Far from compelling and in ways the oddest book on the list, Danish writer Dorthe Nors’ sympathetic and familiar Mirror, Shoulder, Signal (translated by Misha Hoekstra) will nevertheless charm. A childless, single woman of a certain age knows all about becoming invisible, so she learns to drive. Most readers will like this book.

The longlist for this prize, with a wealth of international fiction in translation from which to draw, certainly makes the Man Booker,  eligible to writers in English appear,  very dull indeed.

Man Booker International longlist

Notable omissions

Kruso by Lutz Seiler, translated by Tess Lewis (Scribe) This is a wonderful novel, the story of a depressed literature student, devastated by the death of his girlfriend, who heads off to the Baltic island of Hiddensee.  It is a 21st-century variation of Thomas Mann's classic, The Magic Mountain, written with a casual literary ease all of its own.

The Bickford Fuse by Andrey Kurkov, translated by Boris Dralyuk (MacLehose) Sharp and funny examination of the Russian soul - this would have been very popular as Kurkov has quite a following.

The Wednesday Club by Kjell Westo, translated by Neil Smith (MacLehose) Set in 1938, Hitler is causing confusion which is even beginning to penetrate the muted serenity of Helsinki's Wednesday Club where gentlemen gather. Westo is a Finn who writes n Swedish and this novel will beguile.

Affections by Rodrigo Hasbun, translated by Sophie Hughes (Pushkin) Even if one didn't immediately realise that Bolivian Hasbun was included as one of Granta's Best writers in Spanish under the age of 35, the presence of translator Sophie Hughes, whose magnificent version of Ivan Repila's magnificent allegory, The Boy Who Stole Attila's Horse (2013;2015), established her as a translator to trust.

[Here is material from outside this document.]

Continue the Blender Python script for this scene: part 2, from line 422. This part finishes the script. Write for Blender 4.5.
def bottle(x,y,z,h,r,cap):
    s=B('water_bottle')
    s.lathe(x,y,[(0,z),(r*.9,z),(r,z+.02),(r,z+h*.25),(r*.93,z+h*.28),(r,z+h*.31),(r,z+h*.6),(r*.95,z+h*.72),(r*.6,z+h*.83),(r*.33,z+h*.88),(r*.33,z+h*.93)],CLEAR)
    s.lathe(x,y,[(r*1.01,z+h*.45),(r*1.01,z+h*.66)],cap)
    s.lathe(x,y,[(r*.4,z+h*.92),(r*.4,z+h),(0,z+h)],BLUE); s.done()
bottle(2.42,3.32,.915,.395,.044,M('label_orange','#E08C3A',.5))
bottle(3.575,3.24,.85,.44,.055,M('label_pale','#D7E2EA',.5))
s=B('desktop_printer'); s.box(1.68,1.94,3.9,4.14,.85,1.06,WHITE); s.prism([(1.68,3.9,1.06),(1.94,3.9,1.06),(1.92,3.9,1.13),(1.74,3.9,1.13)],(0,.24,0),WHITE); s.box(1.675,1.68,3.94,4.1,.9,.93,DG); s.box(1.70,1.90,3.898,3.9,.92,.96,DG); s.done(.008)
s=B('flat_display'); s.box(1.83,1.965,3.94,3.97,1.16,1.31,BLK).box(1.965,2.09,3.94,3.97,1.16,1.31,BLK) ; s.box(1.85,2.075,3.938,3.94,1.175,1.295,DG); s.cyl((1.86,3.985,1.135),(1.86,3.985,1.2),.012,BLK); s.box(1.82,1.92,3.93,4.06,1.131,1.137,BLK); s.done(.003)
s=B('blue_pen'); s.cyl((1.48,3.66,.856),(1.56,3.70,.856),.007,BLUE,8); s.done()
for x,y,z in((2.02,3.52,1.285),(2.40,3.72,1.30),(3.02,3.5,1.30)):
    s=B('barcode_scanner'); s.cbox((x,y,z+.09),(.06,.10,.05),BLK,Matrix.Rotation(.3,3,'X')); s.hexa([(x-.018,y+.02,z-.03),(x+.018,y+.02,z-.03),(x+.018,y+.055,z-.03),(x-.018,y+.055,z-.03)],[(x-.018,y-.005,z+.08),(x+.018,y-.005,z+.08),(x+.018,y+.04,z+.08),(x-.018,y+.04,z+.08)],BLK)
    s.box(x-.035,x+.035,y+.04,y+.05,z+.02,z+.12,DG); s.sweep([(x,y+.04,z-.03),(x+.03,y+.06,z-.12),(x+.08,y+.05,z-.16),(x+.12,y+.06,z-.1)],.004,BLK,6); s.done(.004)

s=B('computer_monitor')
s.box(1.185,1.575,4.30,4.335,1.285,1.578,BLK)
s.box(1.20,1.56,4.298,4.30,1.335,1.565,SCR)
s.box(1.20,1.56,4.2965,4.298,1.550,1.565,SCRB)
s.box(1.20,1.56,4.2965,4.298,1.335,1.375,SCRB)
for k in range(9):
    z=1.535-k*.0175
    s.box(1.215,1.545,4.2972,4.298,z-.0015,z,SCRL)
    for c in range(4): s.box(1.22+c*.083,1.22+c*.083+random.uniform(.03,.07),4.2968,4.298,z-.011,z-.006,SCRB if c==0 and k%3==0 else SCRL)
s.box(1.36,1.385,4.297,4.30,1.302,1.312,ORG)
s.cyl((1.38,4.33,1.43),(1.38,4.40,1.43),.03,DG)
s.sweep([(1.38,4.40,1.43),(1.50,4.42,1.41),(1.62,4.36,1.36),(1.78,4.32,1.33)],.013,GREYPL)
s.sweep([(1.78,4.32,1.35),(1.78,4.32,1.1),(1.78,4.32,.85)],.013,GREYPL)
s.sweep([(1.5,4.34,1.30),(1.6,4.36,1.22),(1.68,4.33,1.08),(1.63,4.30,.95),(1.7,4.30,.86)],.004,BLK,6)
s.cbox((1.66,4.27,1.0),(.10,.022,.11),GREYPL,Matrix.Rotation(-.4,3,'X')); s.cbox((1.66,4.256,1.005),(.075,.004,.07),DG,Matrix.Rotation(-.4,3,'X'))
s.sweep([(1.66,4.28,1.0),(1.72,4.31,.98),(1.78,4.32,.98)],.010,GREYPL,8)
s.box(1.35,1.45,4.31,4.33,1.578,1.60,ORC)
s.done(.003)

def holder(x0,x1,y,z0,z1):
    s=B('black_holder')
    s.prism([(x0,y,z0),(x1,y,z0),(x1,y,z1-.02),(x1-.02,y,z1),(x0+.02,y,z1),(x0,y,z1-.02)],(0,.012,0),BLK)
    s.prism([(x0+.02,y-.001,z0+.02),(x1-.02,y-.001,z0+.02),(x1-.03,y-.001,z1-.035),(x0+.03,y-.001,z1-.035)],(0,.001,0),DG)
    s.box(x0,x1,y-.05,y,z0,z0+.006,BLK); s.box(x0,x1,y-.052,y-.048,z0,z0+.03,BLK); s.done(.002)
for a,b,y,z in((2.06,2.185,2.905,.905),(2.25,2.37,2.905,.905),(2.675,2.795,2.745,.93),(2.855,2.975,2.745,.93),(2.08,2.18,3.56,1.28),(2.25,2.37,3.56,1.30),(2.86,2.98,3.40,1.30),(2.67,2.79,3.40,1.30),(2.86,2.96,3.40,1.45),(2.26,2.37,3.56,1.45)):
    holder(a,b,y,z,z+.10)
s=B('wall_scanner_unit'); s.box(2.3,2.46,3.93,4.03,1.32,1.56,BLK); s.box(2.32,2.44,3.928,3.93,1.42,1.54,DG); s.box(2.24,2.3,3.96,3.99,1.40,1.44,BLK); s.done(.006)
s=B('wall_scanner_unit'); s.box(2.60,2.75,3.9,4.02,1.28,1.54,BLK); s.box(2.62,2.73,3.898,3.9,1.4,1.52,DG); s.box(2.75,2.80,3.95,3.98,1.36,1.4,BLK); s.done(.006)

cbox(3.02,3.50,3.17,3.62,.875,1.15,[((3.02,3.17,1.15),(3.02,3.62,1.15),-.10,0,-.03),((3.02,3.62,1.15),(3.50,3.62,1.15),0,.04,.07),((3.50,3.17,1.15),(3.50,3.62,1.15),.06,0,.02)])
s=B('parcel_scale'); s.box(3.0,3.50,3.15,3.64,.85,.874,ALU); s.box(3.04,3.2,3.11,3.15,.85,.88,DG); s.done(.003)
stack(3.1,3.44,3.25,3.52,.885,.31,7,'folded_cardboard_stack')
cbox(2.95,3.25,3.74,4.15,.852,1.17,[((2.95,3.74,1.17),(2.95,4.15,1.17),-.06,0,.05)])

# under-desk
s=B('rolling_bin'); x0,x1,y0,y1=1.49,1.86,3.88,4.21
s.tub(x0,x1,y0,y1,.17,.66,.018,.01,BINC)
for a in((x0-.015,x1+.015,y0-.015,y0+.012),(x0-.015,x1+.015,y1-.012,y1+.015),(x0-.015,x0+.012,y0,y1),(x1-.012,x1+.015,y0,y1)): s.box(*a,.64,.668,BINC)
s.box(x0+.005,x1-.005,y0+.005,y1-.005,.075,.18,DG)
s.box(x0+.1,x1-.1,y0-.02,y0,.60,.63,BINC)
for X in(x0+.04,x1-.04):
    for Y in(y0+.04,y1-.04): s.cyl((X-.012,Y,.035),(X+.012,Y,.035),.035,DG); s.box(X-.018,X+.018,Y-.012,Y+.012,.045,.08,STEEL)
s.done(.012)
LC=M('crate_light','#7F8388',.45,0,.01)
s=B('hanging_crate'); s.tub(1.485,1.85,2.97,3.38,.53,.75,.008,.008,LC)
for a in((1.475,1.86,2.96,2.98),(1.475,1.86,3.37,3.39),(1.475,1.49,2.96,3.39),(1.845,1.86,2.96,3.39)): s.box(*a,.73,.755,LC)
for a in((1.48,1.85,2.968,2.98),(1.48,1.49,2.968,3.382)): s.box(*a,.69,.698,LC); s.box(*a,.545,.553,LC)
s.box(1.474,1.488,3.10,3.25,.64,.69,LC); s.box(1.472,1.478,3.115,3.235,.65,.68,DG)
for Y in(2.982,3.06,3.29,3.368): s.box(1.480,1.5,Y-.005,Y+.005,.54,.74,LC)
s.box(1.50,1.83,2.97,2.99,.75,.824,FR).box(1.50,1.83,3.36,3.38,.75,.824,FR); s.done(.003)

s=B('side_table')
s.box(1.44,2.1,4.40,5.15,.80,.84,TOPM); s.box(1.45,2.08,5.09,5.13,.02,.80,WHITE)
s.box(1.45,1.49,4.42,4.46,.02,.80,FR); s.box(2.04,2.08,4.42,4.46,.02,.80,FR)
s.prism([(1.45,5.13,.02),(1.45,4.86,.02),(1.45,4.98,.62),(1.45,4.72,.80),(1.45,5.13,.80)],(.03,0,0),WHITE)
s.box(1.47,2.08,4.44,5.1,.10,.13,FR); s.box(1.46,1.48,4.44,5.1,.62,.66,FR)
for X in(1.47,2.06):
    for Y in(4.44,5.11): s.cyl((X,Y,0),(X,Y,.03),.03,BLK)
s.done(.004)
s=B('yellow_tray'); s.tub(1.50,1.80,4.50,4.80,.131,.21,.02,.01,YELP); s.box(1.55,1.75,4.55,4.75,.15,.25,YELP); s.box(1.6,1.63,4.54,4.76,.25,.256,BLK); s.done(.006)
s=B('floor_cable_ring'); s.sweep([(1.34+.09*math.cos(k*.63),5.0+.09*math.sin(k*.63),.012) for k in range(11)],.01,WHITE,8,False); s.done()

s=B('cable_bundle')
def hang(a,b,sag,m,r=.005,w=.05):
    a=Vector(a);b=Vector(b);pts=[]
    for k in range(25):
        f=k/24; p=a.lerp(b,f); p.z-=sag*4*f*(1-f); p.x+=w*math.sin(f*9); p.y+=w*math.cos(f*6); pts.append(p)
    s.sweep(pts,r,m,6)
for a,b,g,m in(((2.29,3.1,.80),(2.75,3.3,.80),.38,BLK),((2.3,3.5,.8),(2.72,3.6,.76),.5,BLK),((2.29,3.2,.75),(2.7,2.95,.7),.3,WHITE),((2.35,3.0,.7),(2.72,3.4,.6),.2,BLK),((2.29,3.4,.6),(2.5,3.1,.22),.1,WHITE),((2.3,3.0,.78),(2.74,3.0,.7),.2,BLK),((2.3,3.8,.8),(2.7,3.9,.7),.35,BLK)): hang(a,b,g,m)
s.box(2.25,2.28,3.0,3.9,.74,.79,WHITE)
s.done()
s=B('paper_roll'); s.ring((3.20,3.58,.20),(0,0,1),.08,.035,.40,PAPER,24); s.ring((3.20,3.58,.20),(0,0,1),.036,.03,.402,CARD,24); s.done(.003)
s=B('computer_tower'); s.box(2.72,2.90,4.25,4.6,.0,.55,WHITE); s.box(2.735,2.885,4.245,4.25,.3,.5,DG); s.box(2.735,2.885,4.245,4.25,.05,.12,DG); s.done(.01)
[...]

Belladonna by Dasa Drndic, translated by Celia Hawkesworth (MacLehose) Drndic is a courageous voice and this novel is about a woman, her country, life itself. In Celia Hawkesworth, we see one of the world's great translators at work - subtle, intuitive and unobtrusive - a serious omission.

Cry. Mother Spain by Lydie Salvayre, translated by Ben Faccini (MacLehose) Salvayre grew up in France and writes in French but she is the daughter of exiled republican parents and her first language is Spanish. This is her stylistically sophisticated version of the chaos which was the Spanish Civil War. It is a precise, intelligent novel.